» **Data segment**
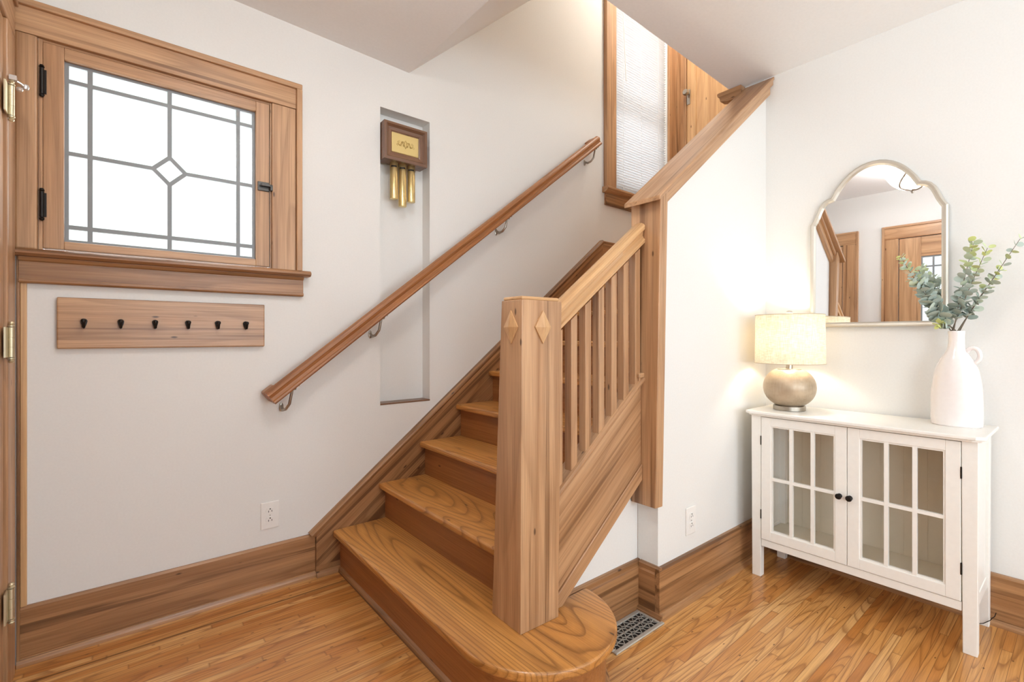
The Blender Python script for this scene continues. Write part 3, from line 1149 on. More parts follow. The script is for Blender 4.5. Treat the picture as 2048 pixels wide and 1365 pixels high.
# ------------------------------------------------------------------ landing window with blind
w2 = thing('window_2', (3.15, YL, 2.13), 'tall window over the stair landing with wood casing', 'window', kind='structure')
FC2 = YL - .022
b = MB()
b.box(2.690, 2.803, FC2, YL, 2.14, 3.84, 'z')
b.box(2.682, 2.700, FC2 - .012, YL, 2.14, 3.84, 'z')
b.build('side_casing', 'trim', w2, 0.004)
b = MB()
b.box(3.487, 3.600, FC2, YL, 2.14, 3.84, 'z')
b.build('side_casing', 'trim', w2, 0.004)
b = MB()
b.box(2.700, 3.600, FC2, YL, 3.722, 3.84, 'x')
b.build('head_casing', 'trim', w2, 0.004)
b = MB()
b.prism([(YL + .06, 2.150), (YL - .045, 2.150), (YL - .056, 2.142), (YL - .056, 2.132), (YL - .044, 2.118), (YL - .022, 2.110), (YL, 2.110), (YL, 2.14), (YL + .06, 2.14)], 'x', 2.668, 3.615, 'x')
b.build('stool', 'trim', w2)
b = MB()
b.box(2.690, 3.600, FC2, YL, 2.024, 2.112, 'x')
b.build('apron', 'base', w2, 0.004)
b = MB()
b.box(2.805, 2.860, YL + .075, YL + .115, 2.15, 3.72, 'z')
b.box(3.430, 3.485, YL + .075, YL + .115, 2.15, 3.72, 'z')
for z0_, z1_ in ((2.15, 2.22), (2.78, 2.83), (3.65, 3.72)):
    b.box(2.860, 3.430, YL + .075, YL + .115, z0_, z1_, 'x')
b.build('sash', 'plastic', w2)
b = MB()
b.box(2.855, 3.435, YL + .093, YL + .097, 2.19, 3.68)
b.build('pane', 'glass', w2)

vb = thing('venetian_blind', (3.145, YL + .02, 2.155), 'white venetian blind with thin slats in the landing window', 'blind')
b = MB()
k, z_ = 0, 2.175
while z_ < 3.66:
    tlt = 0.40
    c, s = math.cos(tlt) * .0125, math.sin(tlt) * .0125
    y_ = YL + .022
    b.hexa([(2.812, y_ - c, z_ + s), (3.478, y_ - c, z_ + s), (3.478, y_ + c, z_ - s), (2.812, y_ + c, z_ - s),
            (2.812, y_ - c, z_ + s + .0007), (3.478, y_ - c, z_ + s + .0007), (3.478, y_ + c, z_ - s + .0007), (2.812, y_ + c, z_ - s + .0007)])
    z_ += 0.0195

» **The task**
The listing above needs to be output again exactly. Don't include the pictures.

» **Full solution**
The Blender Python script for this scene continues. Write part 3, from line 1149 on. More parts follow. The script is for Blender 4.5. Treat the picture as 2048 pixels wide and 1365 pixels high.
# ------------------------------------------------------------------ landing window with blind
w2 = thing('window_2', (3.15, YL, 2.13), 'tall window over the stair landing with wood casing', 'window', kind='structure')
FC2 = YL - .022
b = MB()
b.box(2.690, 2.803, FC2, YL, 2.14, 3.84, 'z')
b.box(2.682, 2.700, FC2 - .012, YL, 2.14, 3.84, 'z')
b.build('side_casing', 'trim', w2, 0.004)
b = MB()
b.box(3.487, 3.600, FC2, YL, 2.14, 3.84, 'z')
b.build('side_casing', 'trim', w2, 0.004)
b = MB()
b.box(2.700, 3.600, FC2, YL, 3.722, 3.84, 'x')
b.build('head_casing', 'trim', w2, 0.004)
b = MB()
b.prism([(YL + .06, 2.150), (YL - .045, 2.150), (YL - .056, 2.142), (YL - .056, 2.132), (YL - .044, 2.118), (YL - .022, 2.110), (YL, 2.110), (YL, 2.14), (YL + .06, 2.14)], 'x', 2.668, 3.615, 'x')
b.build('stool', 'trim', w2)
b = MB()
b.box(2.690, 3.600, FC2, YL, 2.024, 2.112, 'x')
b.build('apron', 'base', w2, 0.004)
b = MB()
b.box(2.805, 2.860, YL + .075, YL + .115, 2.15, 3.72, 'z')
b.box(3.430, 3.485, YL + .075, YL + .115, 2.15, 3.72, 'z')
for z0_, z1_ in ((2.15, 2.22), (2.78, 2.83), (3.65, 3.72)):
    b.box(2.860, 3.430, YL + .075, YL + .115, z0_, z1_, 'x')
b.build('sash', 'plastic', w2)
b = MB()
b.box(2.855, 3.435, YL + .093, YL + .097, 2.19, 3.68)
b.build('pane', 'glass', w2)

vb = thing('venetian_blind', (3.145, YL + .02, 2.155), 'white venetian blind with thin slats in the landing window', 'blind')
b = MB()
k, z_ = 0, 2.175
while z_ < 3.66:
    tlt = 0.40
    c, s = math.cos(tlt) * .0125, math.sin(tlt) * .0125
    y_ = YL + .022
    b.hexa([(2.812, y_ - c, z_ + s), (3.478, y_ - c, z_ + s), (3.478, y_ + c, z_ - s), (2.812, y_ + c, z_ - s),
            (2.812, y_ - c, z_ + s + .0007), (3.478, y_ - c, z_ + s + .0007), (3.478, y_ + c, z_ - s + .0007), (2.812, y_ + c, z_ - s + .0007)])
    z_ += 0.0195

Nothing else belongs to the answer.